The following guidelines are intended to suggest how not to be a spammer -- that is, how to mention a Web site, product, business, or other resource without appearing to the Wikipedia community that you are trying to abuse Wikipedia for self-promotion.

  1. Review your intentions. Wikipedia is not a space for the promotion of products, Web sites, fandoms, ideologies, or other memes. If you're here to tell readers how great something is, or to get exposure for an idea or product that nobody's heard of yet, you're in the wrong place. Likewise, if you're here to make sure that the famous Wikipedia cites you as the authority on something (and possibly pull up your sagging PageRank) you'll probably be disappointed.
  2. Contribute cited text, not bare links. Wikipedia is an encyclopedia, not a link farm. If you have a source to contribute, first contribute some facts that you learned from that source, then cite the source. Don't simply direct readers to another site for the useful facts; add useful facts to the article, then cite the site where you found them. You're here to improve Wikipedia -- not just to funnel readers off of Wikipedia and onto some other site, right? (If not, see #1 above.)
  3. The References section is for references. A reference directs the reader to a work that the writer(s) referred to while writing the article. The References section of a Wikipedia article isn't just a list of related works; it is specifically the list of works used as sources. Therefore, it can never be correct to add a link or reference to References sections if nobody editing the text of the article has actually referred to it.
  4. Don't make a new article for your own product or Web site. Most often, when a person creates a new article describing their own work, it's because the work is not yet notable enough to have attracted anyone else's attention. Articles of this sort are known as vanity pages and are usually deleted. Wikipedia does indeed have articles about popular products and Web sites, but it is not acceptable to use Wikipedia to popularize them.
  5. Don't gratuitously set off our spam radar. There are certain stylistic behaviors that will say "spam!" loud and clear to anyone who's watching:
    • Adding a link to the top of an unordered list. This is an A-number-1, red-flag, hot-button spam sign. It suggests that you want people to look at your link FIRST FIRST FIRST! You wouldn't butt in at the head of a queue; don't put your link first.

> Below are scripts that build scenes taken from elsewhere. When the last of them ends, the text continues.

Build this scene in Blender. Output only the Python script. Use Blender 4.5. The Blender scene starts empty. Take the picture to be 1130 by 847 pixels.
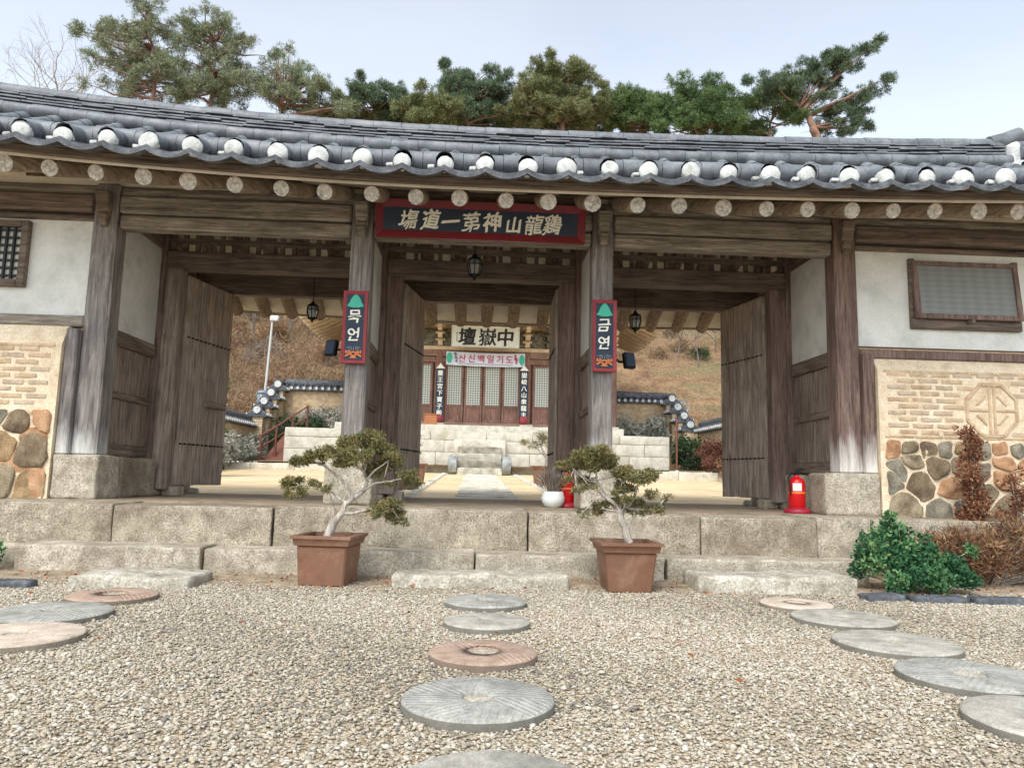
import bpy, math, random
import numpy as np
from mathutils import Vector, Matrix, noise
rnd = random.Random(7)
SC = bpy.context.scene
COL = SC.collection
R = math.radians
PI = math.pi

# ------------------------------------------------------------------ camera
YAW, PIT, ROL = .0475, .1263, .0233
fw = Vector((math.sin(YAW)*math.cos(PIT), math.cos(YAW)*math.cos(PIT), math.sin(PIT)))
rt = Vector((math.cos(YAW), -math.sin(YAW), 0)); up = rt.cross(fw)
rt, up = math.cos(ROL)*rt + math.sin(ROL)*up, -math.sin(ROL)*rt + math.cos(ROL)*up
cam = bpy.data.cameras.new('camera'); co = bpy.data.objects.new('camera', cam); COL.objects.link(co)
co.matrix_world = Matrix(((rt.x, up.x, -fw.x, -.024), (rt.y, up.y, -fw.y, -7.4525), (rt.z, up.z, -fw.z, .834), (0, 0, 0, 1)))
cam.sensor_fit = 'HORIZONTAL'; cam.sensor_width = 36; cam.lens = 36*820.3/1130; cam.clip_start = .05; cam.clip_end = 2000
SC.camera = co
# ------------------------------------------------------------------ sky, sun, exposure
SUN_EL, SUN_AZ = 52, 205           # azimuth clockwise from +Y: the sun stands behind the camera, a little to the left
w = bpy.data.worlds.new('World'); SC.world = w; w.use_nodes = True
nt = w.node_tree; nt.nodes.clear()
sky = nt.nodes.new('ShaderNodeTexSky'); sky.sky_type = 'NISHITA'; sky.sun_disc = False
sky.sun_elevation = R(SUN_EL); sky.sun_rotation = R(SUN_AZ); sky.air_density = 1.0; sky.dust_density = 1.5; sky.ozone_density = 1.5
hs = nt.nodes.new('ShaderNodeHueSaturation'); hs.inputs['Saturation'].default_value = .42
bg = nt.nodes.new('ShaderNodeBackground'); bg.inputs['Strength'].default_value = .15
ow = nt.nodes.new('ShaderNodeOutputWorld')
tcw = nt.nodes.new('ShaderNodeTexCoord'); mpw = nt.nodes.new('ShaderNodeMapping'); mpw.inputs['Scale'].default_value = (1.2, 1.2, 3.5); nt.links.new(tcw.outputs['Generated'], mpw.inputs[0])
nzw = nt.nodes.new('ShaderNodeTexNoise'); nzw.inputs['Scale'].default_value = 1.6; nzw.inputs['Detail'].default_value = 5; nt.links.new(mpw.outputs[0], nzw.inputs['Vector'])
crw = nt.nodes.new('ShaderNodeValToRGB'); crw.color_ramp.elements[0].position = .35; crw.color_ramp.elements[0].color = (.935, .955, .95, 1); crw.color_ramp.elements[1].position = .68; crw.color_ramp.elements[1].color = (1.06, 1.05, 1.0, 1); nt.links.new(nzw.outputs['Fac'], crw.inputs[0])
mxw = nt.nodes.new('ShaderNodeMix'); mxw.data_type = 'RGBA'; mxw.blend_type = 'MULTIPLY'; mxw.inputs[0].default_value = 1     # thin overcast veil
nt.links.new(sky.outputs[0], hs.inputs['Color']); nt.links.new(hs.outputs[0], mxw.inputs[6]); nt.links.new(crw.outputs[0], mxw.inputs[7]); nt.links.new(mxw.outputs[2], bg.inputs['Color']); nt.links.new(bg.outputs[0], ow.inputs['Surface'])
sl = bpy.data.lights.new('sun', 'SUN'); sl.energy = 1.0; sl.angle = R(24); sl.color = (1, .96, .9)
so = bpy.data.objects.new('sun', sl); COL.objects.link(so)
sd = Vector((math.sin(R(SUN_AZ))*math.cos(R(SUN_EL)), math.cos(R(SUN_AZ))*math.cos(R(SUN_EL)), math.sin(R(SUN_EL))))
so.rotation_euler = sd.to_track_quat('Z', 'Y').to_euler(); so.location = (0, -5, 30)
vs = SC.view_settings; vs.view_transform = 'Standard'; vs.look = 'None'; vs.gamma = 1; vs.use_curve_mapping = False; vs.exposure = 1.2

# ------------------------------------------------------------------ helpers
def srgb(c):
    return tuple(((v/255)/12.92 if v/255 <= .04045 else ((v/255+.055)/1.055)**2.4) for v in c)

class MB:
    """collects faces, builds ONE mesh object"""
    def __init__(s): s.v = []; s.f = []; s.m = []; s.sm = []
    def add(s, vs_, fs, m=0, smooth=False):
        o = len(s.v); s.v.extend([tuple(p) for p in vs_])
        for f in fs: s.f.append([i+o for i in f]); s.m.append(m); s.sm.append(smooth)
    def box(s, x0, x1, y0, y1, z0, z1, m=0):
        s.add([(x0,y0,z0),(x1,y0,z0),(x1,y1,z0),(x0,y1,z0),(x0,y0,z1),(x1,y0,z1),(x1,y1,z1),(x0,y1,z1)],
              [(3,2,1,0),(4,5,6,7),(0,1,5,4),(1,2,6,5),(2,3,7,6),(3,0,4,7)], m)
    def hexa(s, b, t, m=0):      # bottom 4 pts, top 4 pts (ccw)
        s.add(list(b)+list(t), [(3,2,1,0),(4,5,6,7),(0,1,5,4),(1,2,6,5),(2,3,7,6),(3,0,4,7)], m)
    def tube(s, pts, rad, n=8, m=0, cap=True, smooth=True, mcap=None):
        pts = [Vector(p) for p in pts]; k = len(pts)
        if not hasattr(rad, '__len__'): rad = [rad]*k
        rings = []; prev = None
        for i, p in enumerate(pts):
            d = (pts[min(i+1,k-1)]-pts[max(i-1,0)]).normalized()
            a = prev if prev is not None else (Vector((0,0,1)) if abs(d.z) < .9 else Vector((1,0,0)))
            u = a - d*a.dot(d)
            if u.length < 1e-6: u = Vector((1,0,0)).cross(d)
            u.normalize(); prev = u; v = d.cross(u)
            rings.append([p+(u*math.cos(2*PI*j/n)+v*math.sin(2*PI*j/n))*rad[i] for j in range(n)])
        vsx = [q for r_ in rings for q in r_]
        fs = [(i*n+j, i*n+(j+1)%n, (i+1)*n+(j+1)%n, (i+1)*n+j) for i in range(k-1) for j in range(n)]
        s.add(vsx, fs, m, smooth)
        if cap:
            s.add(rings[0], [tuple(range(n))[::-1]], m if mcap is None else mcap)
            s.add(rings[-1], [tuple(range(n))], m)
    def lathe(s, prof, c=(0,0,0), n=20, m=0, smooth=True):     # prof: (r,z)
        vsx = [(c[0]+r_*math.cos(2*PI*j/n), c[1]+r_*math.sin(2*PI*j/n), c[2]+z) for r_, z in prof for j in range(n)]
        k = len(prof)
        fs = [(i*n+j, i*n+(j+1)%n, (i+1)*n+(j+1)%n, (i+1)*n+j) for i in range(k-1) for j in range(n)]
        s.add(vsx, fs, m, smooth)
        if prof[0][0] > 1e-4 and k > 2: s.add(vsx[:n], [tuple(range(n))[::-1]], m)
        if prof[-1][0] > 1e-4 and k > 2: s.add(vsx[-n:], [tuple(range(n))], m)
    def strip(s, prof, xs, dz=lambda x: 0, m=0, smooth=False, cap=True, jit=None):   # closed (y,z) profile along x
        n = len(prof); vsx = [(x, y, z+dz(x)) for x in xs for y, z in prof]
        fs = [(i*n+j, i*n+(j+1)%n, (i+1)*n+(j+1)%n, (i+1)*n+j) for i in range(len(xs)-1) for j in range(n)]
        s.add(vsx, fs, m, smooth)
        if cap:
            s.add(vsx[:n], [tuple(range(n))[::-1]], m); s.add(vsx[-n:], [tuple(range(n))], m)
    def grid(s, P, m=0, smooth=True):
        a, b = len(P), len(P[0]); vsx = [q for row in P for q in row]
        s.add(vsx, [(i*b+j, i*b+j+1, (i+1)*b+j+1, (i+1)*b+j) for i in range(a-1) for j in range(b-1)], m, smooth)
    def rock(s, x0, x1, y0, y1, z0, z1, amp=.012, fr=5, m=0, seed=0, rd=.02, step=.09):   # dressed or rough stone block
        cx, cy, cz = (x0+x1)/2, (y0+y1)/2, (z0+z1)/2; hx, hy, hz = (x1-x0)/2, (y1-y0)/2, (z1-z0)/2
        def ax(h):
            k = max(2, min(26, int(2*h/step))); base = [-h+2*h*i/k for i in range(k+1)]
            return sorted(set([-h, -h+rd*.35, -h+rd]+[b for b in base if abs(b) < h-rd*1.5]+[h-rd, h-rd*.35, h]))
        A, B, C = ax(hx), ax(hy), ax(hz)
        def pt(x, y, z):
            q = Vector((max(-hx+rd, min(hx-rd, x)), max(-hy+rd, min(hy-rd, y)), max(-hz+rd, min(hz-rd, z))))
            d = Vector((x, y, z))-q
            if d.length > 1e-6: q = q+d.normalized()*rd
            o = Vector((cx+seed*3.1, cy, cz))
            nn = noise.noise_vector((q+o)*fr)*amp+noise.noise_vector((q+o)*fr*3.7)*amp*.45
            return (cx+q.x+nn.x, cy+q.y+nn.y, cz+q.z+nn.z)
        for z, fl in ((-hz, 0), (hz, 1)):
            P = [[pt(x, y, z) for x in A] for y in B]; s.grid(P if fl else P[::-1], m)
        for y, fl in ((-hy, 1), (hy, 0)):
            P = [[pt(x, y, z) for x in A] for z in C]; s.grid(P if fl else P[::-1], m)
        for x, fl in ((-hx, 0), (hx, 1)):
            P = [[pt(x, y, z) for y in B] for z in C]; s.grid(P if fl else P[::-1], m)
    def build(s, name, mats, parent=None, bevel=0, loc=None, seg=1):
        me = bpy.data.meshes.new(name); me.from_pydata(s.v, [], s.f)
        mats = mats if isinstance(mats, (list, tuple)) else [mats]
        for mm in mats: me.materials.append(mm)
        me.polygons.foreach_set('material_index', s.m); me.polygons.foreach_set('use_smooth', s.sm); me.update()
        o = bpy.data.objects.new(name, me); COL.objects.link(o)
        if parent: o.parent = parent
        if loc: o.location = loc
        if bevel:
            b = o.modifiers.new('bevel', 'BEVEL'); b.width = bevel; b.segments = seg; b.limit_method = 'ANGLE'; b.angle_limit = R(40)
        return o

def tag(o, label, cat, group=None, kind=None):
    o['label'] = label; o['category'] = cat
    if group: o['group'] = group
    if kind: o['kind'] = kind
    return o
def thing(name, label, cat, loc=(0,0,0), rz=0, group=None):
    o = bpy.data.objects.new(name, None); COL.objects.link(o); o.location = loc; o.rotation_euler = (0,0,rz); o.empty_display_size = .1
    return tag(o, label, cat, group)
def structure(o): o['kind'] = 'structure'; return o
def copy_tree(o, parent=None, label=None):
    c = o.copy(); COL.objects.link(c)
    if parent: c.parent = parent
    if label: c['label'] = label
    for ch in list(o.children): copy_tree(ch, c)
    return c
def uv_box(o): pass

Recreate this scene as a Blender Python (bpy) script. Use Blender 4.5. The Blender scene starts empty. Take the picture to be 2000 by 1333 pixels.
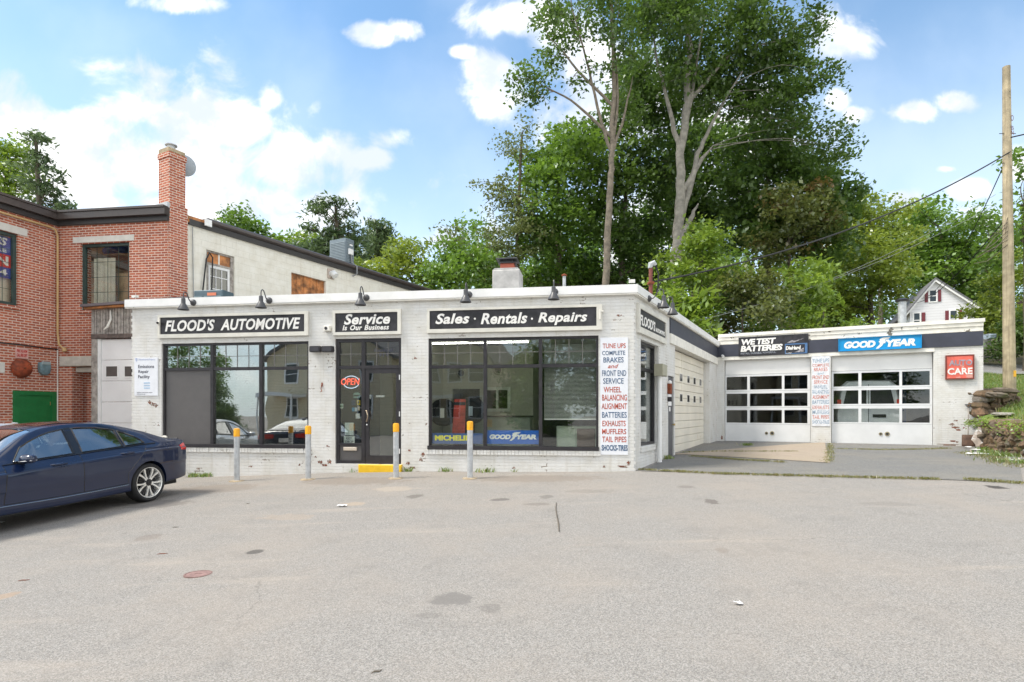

    • Adding a link that's snazzier than any of the others. If there's a list of products that gives just their names, and you add a product with a short blurb about how great it is, we'll all know why you did it.
    • Adding many links to (or mentions of) the same site or product. Going through an article and adding the name of your product to every paragraph where it seems relevant is just going to attract the revert button.
    • Adding the same link to many articles. The first person who notices you doing this will go through all your recent contributions with an itchy trigger finger on the revert button. And that's not very much fun.
  6. If your product is truly relevant to an article, others will agree -- try the talk page. We usually recommend that editors be bold in adding directly to articles. But if the above advice makes you concerned that others will regard your contribution as spam, you can find out without taking that risk: Describe your work on the article's talk page, asking other editors if it is relevant.